In rendering this opinion, we have reviewed (i) the Registration Statement and the Prospectus; (ii) the Company’s
Articles of Incorporation as filed with the Secretary of State of Maryland; (iii) the Company’s Bylaws, as amended; (iv) checklists provided by the Company for each of the taxable years ended December 31, 2012 through December 31, 2018, setting
forth the information necessary to determine whether the Company met the asset, income, and distribution tests to be qualified as a real estate investment trust under Section 856 et seq. of the Internal Revenue Code of 1986, as amended (the
“Code”), for such taxable years; and (v) such other documents, agreements and schedules as we have determined are necessary or relevant for purposes of rendering this opinion.
For purposes of this opinion, we have assumed that, as stated in the Company’s public filings with the Securities and
Exchange Commission, the Company qualified as a “real estate investment trust” under the Code for the taxable years ended December 31, 1992 through December 31, 2005. Furthermore, with respect to matters of fact, in rendering this opinion we
have relied upon the representations and covenants set forth in a certificate of an officer of the Company (the “Officer’s Certificate”) dated April [ ], 2019, relating to, among other things, the actual and proposed operations of the Company
and the entities in which it holds, or has held, a direct or indirect interest. For purposes of our opinion, we have not made an independent investigation of the facts, representations and covenants set forth in the Officer’s Certificate or in
any other document. In particular, we note that the Company has engaged in, and may in the future engage in, transactions in connection with which we have not provided legal advice, have not reviewed, and of which we may be unaware. We have,
therefore, assumed and relied on the Company’s representations and covenants that the information, statements and descriptions of the Company’s businesses, properties and activities (including as relates to entities in which the Company holds, or
has held, a direct or indirect interest) as described in the Officer’s Certificate and other documents, or otherwise furnished to us, accurately and completely describe all material facts relevant to our opinion, and that the Company and the
entities in which the Company holds, or has held, a direct or indirect interest at all times have been and will be organized and operated in accordance with the terms of their governing documents. We have assumed that such statements,
representations, descriptions and undertakings are true without regard to any qualification as to knowledge or belief and that the Company will fulfill any best efforts covenants or undertaking. Our opinion is conditioned on the continuing
accuracy and completeness of such statements, representations and descriptions. Any material change or inaccuracy in the facts referred to, set forth, or assumed in the Officer’s Certificate or in any other documents may affect our conclusions
set forth herein.
In rendering the opinions set forth herein, we have also assumed (i) the genuineness of all signatures on documents we
have examined, (ii) the authenticity of all documents submitted to us as originals, (iii) the conformity to the original documents of all documents submitted to us as copies, (iv) the authority and capacity of the individual or individuals who
executed any such documents on behalf of any person, (v) the accuracy and completeness of all documents made available to us, and (vi) the accuracy of all representations, warranties and written statements.
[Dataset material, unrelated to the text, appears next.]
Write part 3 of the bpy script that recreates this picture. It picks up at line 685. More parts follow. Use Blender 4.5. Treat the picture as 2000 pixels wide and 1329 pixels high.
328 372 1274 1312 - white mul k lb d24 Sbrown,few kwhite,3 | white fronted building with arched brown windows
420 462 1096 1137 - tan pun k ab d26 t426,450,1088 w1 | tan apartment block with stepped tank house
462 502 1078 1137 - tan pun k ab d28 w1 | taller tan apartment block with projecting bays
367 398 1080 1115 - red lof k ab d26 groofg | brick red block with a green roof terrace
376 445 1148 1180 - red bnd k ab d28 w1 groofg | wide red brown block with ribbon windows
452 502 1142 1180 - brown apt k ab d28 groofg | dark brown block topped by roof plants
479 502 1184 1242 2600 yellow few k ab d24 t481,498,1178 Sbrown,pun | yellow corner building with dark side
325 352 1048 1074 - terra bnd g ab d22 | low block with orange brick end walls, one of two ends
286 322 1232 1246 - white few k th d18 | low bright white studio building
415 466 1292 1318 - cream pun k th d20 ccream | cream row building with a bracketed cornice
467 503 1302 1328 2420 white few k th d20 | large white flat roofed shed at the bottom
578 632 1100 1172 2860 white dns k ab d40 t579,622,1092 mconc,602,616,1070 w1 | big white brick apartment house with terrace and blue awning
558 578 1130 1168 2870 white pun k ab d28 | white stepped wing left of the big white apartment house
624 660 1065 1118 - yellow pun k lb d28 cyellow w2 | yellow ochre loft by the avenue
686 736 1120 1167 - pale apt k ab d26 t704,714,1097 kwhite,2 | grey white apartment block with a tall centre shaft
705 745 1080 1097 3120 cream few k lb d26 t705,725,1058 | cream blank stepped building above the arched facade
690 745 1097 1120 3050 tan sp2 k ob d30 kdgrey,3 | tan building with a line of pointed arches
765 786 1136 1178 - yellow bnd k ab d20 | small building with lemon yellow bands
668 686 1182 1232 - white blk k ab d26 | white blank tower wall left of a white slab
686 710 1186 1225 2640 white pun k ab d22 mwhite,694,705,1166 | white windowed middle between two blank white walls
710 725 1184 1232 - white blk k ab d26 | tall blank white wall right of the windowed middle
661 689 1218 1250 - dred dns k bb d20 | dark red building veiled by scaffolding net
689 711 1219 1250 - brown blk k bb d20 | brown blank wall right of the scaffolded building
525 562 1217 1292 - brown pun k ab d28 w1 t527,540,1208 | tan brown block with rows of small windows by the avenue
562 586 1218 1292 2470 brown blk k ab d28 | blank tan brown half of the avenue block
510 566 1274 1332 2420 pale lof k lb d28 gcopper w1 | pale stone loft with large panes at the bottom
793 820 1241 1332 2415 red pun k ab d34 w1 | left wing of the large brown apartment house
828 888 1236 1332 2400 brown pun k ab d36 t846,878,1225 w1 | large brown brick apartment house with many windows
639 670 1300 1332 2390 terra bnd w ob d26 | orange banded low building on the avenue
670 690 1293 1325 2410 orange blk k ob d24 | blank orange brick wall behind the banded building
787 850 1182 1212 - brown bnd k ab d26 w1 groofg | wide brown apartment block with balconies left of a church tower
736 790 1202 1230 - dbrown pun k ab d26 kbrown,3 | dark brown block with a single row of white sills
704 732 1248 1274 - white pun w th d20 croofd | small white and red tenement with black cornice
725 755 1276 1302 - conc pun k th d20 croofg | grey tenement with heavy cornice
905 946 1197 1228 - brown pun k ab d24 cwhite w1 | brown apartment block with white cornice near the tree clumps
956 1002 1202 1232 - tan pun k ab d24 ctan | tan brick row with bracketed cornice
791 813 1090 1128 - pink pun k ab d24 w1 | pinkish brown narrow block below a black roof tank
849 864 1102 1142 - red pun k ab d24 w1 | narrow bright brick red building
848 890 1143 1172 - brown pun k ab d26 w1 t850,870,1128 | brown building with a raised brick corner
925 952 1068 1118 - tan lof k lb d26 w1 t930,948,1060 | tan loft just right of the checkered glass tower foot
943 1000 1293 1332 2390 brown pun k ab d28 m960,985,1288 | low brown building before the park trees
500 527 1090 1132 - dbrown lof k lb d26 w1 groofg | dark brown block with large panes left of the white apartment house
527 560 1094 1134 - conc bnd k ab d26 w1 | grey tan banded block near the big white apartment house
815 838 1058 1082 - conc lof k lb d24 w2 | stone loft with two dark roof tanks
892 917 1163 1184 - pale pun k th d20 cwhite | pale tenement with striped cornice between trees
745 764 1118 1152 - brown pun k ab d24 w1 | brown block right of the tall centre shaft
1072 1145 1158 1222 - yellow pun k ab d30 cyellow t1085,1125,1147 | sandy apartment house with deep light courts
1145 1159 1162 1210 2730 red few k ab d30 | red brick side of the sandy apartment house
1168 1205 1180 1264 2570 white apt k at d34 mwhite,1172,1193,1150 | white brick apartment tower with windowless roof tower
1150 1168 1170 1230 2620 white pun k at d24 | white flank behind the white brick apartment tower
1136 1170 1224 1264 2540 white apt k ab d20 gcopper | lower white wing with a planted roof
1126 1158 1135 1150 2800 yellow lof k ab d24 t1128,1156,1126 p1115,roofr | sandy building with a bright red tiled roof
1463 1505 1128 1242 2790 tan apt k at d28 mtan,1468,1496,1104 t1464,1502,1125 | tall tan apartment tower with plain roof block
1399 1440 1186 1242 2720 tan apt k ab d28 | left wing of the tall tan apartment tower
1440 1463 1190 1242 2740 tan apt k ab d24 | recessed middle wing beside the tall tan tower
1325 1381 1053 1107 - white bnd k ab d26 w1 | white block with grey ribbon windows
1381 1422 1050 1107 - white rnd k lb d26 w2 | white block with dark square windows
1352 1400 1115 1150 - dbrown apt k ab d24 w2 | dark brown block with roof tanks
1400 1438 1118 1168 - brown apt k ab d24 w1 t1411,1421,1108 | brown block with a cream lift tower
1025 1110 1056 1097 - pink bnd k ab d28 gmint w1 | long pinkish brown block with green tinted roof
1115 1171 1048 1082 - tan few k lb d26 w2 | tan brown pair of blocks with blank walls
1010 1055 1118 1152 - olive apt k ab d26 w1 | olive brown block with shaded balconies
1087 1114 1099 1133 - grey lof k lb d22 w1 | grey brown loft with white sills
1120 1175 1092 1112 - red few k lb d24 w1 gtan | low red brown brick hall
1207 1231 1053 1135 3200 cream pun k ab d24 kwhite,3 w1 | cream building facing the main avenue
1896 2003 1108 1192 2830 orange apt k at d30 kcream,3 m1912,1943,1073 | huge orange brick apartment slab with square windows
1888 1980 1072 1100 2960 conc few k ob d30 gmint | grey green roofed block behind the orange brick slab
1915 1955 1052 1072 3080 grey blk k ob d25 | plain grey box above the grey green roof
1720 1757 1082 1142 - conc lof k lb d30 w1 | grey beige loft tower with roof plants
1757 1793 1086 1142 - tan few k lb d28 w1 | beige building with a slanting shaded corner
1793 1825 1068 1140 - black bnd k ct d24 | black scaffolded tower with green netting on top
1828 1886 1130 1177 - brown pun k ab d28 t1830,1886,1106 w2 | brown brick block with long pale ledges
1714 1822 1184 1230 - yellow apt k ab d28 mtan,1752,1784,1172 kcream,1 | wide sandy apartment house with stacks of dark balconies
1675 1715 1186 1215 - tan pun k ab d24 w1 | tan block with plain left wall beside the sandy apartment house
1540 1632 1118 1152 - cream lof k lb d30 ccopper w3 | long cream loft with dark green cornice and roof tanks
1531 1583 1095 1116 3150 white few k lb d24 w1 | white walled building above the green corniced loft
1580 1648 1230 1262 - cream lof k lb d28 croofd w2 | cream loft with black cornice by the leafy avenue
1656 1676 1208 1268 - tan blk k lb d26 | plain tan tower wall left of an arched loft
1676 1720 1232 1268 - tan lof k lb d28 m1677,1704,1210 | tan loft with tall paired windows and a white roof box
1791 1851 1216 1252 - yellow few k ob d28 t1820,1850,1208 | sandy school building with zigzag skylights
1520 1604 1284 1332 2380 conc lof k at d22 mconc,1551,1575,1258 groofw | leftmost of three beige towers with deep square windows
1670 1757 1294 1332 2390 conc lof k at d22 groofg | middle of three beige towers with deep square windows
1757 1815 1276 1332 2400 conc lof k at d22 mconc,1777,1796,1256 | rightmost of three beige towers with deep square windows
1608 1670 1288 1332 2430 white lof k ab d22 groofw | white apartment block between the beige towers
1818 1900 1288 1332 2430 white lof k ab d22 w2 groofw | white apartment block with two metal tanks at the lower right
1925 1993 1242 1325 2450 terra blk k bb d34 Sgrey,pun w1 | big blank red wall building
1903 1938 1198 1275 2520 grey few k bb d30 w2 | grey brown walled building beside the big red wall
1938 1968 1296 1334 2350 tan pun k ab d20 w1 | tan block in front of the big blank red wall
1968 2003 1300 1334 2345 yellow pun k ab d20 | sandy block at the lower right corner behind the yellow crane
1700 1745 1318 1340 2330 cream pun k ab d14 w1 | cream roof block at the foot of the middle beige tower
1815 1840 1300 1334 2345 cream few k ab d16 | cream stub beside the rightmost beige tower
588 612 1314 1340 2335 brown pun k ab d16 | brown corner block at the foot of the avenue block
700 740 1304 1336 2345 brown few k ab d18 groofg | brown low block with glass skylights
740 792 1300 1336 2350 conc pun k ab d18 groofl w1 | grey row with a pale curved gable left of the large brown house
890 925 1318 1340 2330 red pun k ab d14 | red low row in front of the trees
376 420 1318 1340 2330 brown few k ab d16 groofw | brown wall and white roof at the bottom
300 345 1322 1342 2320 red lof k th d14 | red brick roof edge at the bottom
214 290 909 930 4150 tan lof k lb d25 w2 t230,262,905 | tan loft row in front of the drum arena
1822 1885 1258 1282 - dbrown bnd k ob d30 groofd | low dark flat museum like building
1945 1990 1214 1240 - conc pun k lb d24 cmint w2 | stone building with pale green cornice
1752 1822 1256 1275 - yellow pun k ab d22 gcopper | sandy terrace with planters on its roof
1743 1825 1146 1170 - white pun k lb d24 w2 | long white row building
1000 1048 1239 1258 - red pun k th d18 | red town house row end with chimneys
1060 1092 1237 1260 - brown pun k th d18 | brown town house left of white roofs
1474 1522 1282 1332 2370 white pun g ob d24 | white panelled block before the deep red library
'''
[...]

Based upon and subject to the foregoing, we are of the opinion that: (1) for its taxable years ended December 31, 2006
through December 31, 2018, the Company has continuously been organized and has operated in conformity with the requirements for qualification as a “real estate investment trust” under the Code; (2) the Company’s current organization and method of
operation will permit it to continue to meet the requirements for taxation as a “real estate investment trust” under the Code for its December 31, 2019 taxable year and subsequent taxable years; and (3) the statements set forth in (a) the
Prospectus under the caption “Material United States Federal Income Tax Consequences” and (b) the Prospectus Supplement under the caption “Certain Federal Income Tax Considerations for U.S. Holders,” to the extent that they constitute summaries
of matters of law or regulation or legal conclusions, fairly summarize in all material respects the federal income tax laws referred to therein.
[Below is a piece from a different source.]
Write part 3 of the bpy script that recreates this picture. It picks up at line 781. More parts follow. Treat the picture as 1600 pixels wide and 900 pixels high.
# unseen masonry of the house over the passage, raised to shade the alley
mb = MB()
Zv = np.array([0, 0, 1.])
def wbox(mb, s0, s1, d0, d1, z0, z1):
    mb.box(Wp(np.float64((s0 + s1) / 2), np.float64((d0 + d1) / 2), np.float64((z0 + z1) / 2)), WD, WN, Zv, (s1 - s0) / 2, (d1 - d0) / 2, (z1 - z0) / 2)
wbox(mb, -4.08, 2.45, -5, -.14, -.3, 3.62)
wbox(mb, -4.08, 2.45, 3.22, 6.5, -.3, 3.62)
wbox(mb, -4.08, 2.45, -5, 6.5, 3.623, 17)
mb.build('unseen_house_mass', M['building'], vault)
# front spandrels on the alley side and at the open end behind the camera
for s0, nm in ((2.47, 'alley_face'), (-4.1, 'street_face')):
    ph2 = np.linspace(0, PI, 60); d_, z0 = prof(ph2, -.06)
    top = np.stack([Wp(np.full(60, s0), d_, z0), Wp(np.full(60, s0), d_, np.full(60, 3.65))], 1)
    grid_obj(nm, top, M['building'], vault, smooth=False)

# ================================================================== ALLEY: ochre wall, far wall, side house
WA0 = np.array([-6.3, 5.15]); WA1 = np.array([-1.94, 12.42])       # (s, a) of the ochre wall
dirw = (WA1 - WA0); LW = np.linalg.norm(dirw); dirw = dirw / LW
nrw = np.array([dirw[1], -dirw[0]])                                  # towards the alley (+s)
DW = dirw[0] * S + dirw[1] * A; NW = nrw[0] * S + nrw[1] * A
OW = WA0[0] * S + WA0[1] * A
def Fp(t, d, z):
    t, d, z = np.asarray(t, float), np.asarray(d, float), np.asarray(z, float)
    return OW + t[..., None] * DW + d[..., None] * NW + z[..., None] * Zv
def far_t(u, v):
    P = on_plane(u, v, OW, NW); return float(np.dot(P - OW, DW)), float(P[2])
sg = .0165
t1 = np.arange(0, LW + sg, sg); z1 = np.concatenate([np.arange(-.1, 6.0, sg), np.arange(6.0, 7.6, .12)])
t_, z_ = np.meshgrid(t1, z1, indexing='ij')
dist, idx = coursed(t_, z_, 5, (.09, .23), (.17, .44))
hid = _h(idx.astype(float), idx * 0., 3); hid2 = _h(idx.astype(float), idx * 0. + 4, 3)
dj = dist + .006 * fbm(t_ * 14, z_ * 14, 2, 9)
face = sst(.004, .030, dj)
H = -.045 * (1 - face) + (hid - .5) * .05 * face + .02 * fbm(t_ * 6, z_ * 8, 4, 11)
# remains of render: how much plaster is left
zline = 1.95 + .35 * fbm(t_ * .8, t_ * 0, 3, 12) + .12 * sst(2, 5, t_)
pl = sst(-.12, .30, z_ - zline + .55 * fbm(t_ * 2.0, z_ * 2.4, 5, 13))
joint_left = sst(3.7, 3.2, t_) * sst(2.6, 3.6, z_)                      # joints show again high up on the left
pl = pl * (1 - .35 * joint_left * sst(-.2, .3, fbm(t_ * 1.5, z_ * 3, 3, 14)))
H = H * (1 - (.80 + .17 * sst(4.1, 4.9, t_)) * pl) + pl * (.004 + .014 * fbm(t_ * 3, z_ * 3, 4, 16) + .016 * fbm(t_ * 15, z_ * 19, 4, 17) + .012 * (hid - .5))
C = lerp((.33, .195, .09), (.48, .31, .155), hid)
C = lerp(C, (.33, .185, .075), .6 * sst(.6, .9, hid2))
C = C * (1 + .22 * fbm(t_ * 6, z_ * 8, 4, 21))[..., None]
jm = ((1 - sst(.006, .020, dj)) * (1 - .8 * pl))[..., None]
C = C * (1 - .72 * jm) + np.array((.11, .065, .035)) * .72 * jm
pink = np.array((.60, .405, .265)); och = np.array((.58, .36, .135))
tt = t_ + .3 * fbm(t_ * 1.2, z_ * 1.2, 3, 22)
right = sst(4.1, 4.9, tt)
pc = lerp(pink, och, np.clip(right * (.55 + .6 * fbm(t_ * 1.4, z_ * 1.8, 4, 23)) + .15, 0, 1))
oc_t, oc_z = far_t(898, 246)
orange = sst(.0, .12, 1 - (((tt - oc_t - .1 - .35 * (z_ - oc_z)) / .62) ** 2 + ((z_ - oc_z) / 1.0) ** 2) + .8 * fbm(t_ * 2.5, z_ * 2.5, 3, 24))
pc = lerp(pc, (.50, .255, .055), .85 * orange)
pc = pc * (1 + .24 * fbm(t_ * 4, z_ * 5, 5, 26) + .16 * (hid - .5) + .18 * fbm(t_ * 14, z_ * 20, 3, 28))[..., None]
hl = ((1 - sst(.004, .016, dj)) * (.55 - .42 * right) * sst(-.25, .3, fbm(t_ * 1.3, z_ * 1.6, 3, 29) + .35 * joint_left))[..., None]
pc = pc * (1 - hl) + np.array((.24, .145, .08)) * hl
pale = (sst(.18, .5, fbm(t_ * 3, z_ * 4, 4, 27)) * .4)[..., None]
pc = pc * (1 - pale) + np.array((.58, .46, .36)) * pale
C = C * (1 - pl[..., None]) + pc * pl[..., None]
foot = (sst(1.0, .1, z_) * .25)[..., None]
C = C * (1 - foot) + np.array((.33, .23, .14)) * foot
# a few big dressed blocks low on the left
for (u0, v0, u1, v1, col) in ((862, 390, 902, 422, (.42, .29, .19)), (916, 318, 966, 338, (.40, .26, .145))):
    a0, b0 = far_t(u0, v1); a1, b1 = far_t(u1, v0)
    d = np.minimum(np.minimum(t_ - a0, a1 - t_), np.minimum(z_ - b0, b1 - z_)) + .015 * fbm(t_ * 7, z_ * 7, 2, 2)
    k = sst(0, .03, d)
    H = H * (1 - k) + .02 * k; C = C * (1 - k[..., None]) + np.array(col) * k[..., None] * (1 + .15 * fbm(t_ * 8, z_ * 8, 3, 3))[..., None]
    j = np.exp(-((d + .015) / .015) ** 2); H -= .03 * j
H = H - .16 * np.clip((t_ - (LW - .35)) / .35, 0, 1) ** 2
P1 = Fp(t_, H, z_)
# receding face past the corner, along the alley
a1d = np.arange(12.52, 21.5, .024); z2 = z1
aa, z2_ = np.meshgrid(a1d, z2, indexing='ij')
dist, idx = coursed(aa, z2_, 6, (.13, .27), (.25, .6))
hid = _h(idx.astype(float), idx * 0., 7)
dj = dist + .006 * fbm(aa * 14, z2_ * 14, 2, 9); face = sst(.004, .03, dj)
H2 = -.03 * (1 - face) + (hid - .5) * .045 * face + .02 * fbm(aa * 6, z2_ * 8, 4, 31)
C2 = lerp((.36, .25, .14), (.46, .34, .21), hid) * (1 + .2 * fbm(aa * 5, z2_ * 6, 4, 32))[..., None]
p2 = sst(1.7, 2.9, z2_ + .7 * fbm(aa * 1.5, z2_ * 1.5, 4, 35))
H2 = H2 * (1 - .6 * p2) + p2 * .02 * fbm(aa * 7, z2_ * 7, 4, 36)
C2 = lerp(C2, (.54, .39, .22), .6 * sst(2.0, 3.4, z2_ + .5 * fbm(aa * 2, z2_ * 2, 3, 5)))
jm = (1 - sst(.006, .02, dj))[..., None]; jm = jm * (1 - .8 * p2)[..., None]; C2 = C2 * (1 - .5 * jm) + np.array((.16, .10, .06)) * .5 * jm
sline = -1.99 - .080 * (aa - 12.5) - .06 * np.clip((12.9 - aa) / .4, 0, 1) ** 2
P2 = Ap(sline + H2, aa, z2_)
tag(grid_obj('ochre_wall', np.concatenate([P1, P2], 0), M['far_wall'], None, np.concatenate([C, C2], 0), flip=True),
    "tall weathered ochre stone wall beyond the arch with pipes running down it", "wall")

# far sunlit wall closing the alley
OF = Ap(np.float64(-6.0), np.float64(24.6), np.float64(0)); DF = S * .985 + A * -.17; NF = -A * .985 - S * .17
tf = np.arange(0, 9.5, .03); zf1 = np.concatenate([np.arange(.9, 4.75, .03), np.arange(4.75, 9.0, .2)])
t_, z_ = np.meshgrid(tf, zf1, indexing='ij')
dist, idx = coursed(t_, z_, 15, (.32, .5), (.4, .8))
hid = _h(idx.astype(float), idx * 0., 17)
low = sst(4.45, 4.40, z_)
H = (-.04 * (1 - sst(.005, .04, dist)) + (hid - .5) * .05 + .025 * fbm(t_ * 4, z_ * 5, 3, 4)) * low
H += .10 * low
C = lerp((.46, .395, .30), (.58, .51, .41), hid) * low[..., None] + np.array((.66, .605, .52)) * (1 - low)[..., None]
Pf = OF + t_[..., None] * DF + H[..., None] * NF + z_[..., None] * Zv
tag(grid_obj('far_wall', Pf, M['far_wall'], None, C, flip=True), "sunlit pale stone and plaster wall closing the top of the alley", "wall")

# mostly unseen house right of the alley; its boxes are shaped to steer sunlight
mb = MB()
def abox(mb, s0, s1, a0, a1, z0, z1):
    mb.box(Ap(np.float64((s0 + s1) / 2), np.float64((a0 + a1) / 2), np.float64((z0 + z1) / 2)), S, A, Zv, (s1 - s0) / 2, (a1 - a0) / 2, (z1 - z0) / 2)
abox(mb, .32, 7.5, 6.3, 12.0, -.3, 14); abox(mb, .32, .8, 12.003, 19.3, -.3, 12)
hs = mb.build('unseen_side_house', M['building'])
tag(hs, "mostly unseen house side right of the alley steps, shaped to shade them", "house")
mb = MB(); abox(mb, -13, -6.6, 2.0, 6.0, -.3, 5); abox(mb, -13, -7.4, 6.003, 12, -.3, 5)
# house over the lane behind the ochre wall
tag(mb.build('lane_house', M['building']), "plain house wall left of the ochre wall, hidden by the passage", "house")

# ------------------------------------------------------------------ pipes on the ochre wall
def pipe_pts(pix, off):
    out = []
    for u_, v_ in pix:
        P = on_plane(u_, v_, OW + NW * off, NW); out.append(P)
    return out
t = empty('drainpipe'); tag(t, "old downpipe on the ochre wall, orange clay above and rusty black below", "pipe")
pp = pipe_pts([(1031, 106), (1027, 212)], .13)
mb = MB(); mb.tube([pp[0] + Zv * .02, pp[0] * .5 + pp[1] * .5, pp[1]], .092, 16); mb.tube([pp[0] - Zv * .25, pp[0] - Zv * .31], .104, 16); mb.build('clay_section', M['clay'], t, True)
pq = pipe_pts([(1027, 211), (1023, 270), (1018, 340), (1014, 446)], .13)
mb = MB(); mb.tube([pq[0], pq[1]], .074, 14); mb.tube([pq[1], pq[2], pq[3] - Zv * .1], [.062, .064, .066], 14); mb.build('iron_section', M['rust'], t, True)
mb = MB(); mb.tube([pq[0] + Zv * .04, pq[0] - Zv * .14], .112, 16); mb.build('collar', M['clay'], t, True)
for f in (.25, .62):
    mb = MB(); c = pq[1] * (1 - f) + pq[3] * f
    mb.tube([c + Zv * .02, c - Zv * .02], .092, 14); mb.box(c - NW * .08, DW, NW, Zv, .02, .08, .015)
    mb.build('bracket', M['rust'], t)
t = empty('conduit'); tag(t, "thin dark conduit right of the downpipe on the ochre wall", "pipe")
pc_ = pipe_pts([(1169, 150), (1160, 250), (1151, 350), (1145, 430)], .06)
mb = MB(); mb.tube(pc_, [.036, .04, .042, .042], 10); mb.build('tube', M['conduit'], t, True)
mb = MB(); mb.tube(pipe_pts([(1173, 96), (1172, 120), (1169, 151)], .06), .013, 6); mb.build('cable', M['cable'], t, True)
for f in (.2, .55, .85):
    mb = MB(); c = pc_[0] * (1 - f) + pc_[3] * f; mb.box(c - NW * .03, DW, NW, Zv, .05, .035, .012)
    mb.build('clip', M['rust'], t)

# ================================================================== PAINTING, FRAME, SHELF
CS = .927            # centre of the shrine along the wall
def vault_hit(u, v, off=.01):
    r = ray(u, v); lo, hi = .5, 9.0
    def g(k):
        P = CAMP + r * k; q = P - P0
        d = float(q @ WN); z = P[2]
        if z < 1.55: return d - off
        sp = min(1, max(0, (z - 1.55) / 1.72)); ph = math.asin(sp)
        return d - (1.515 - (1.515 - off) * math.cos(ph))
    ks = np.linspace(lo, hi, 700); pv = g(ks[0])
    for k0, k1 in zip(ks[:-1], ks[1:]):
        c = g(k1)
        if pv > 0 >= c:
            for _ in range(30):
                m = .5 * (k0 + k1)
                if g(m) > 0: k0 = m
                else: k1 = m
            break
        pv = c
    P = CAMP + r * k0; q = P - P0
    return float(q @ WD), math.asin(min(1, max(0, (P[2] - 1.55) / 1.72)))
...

We note, however, that the ability of the Company to qualify as a “real estate investment trust” for the 2019 taxable
year or any future year will depend upon future events, some of which are not within the Company’s control, and it is not possible to predict whether the facts set forth in the Registration Statement, the Prospectus, the Officer’s Certificate and
this letter will continue to be accurate in the future. To the extent that actual facts and circumstances differ from those represented to us or assumed by us herein, our opinions should not be relied upon. In addition, our opinions are based
on the Code, the Treasury regulations thereunder (the “Regulations”), published rulings of the Internal Revenue Service (the “Service”), cases or other relevant authority, and the status of the Company as a “real estate investment trust” for
federal income tax purposes may be affected by changes in the Code, the Regulations and other relevant authority, any of which can change at any time, possibly with retroactive effect.
In addition, some of the issues under existing law that could significantly affect our opinion have not yet been
authoritatively addressed by the Service or the courts, and our opinion is not binding on the Service or the courts. Hence, there can be no assurance that the Service will not challenge, or that the courts will agree, with our conclusions.
We undertake no obligation to update this opinion, or to ascertain after the date hereof whether circumstances
occurring after such date may affect the conclusions set forth herein. We express no opinion as to matters governed by any laws other than the Code, the Regulations, published administrative announcements and rulings of the Service, and court
decisions.
This opinion is furnished solely for the benefit of the addressees hereof and may not be used or relied upon by any
other person or entity without our prior written consent.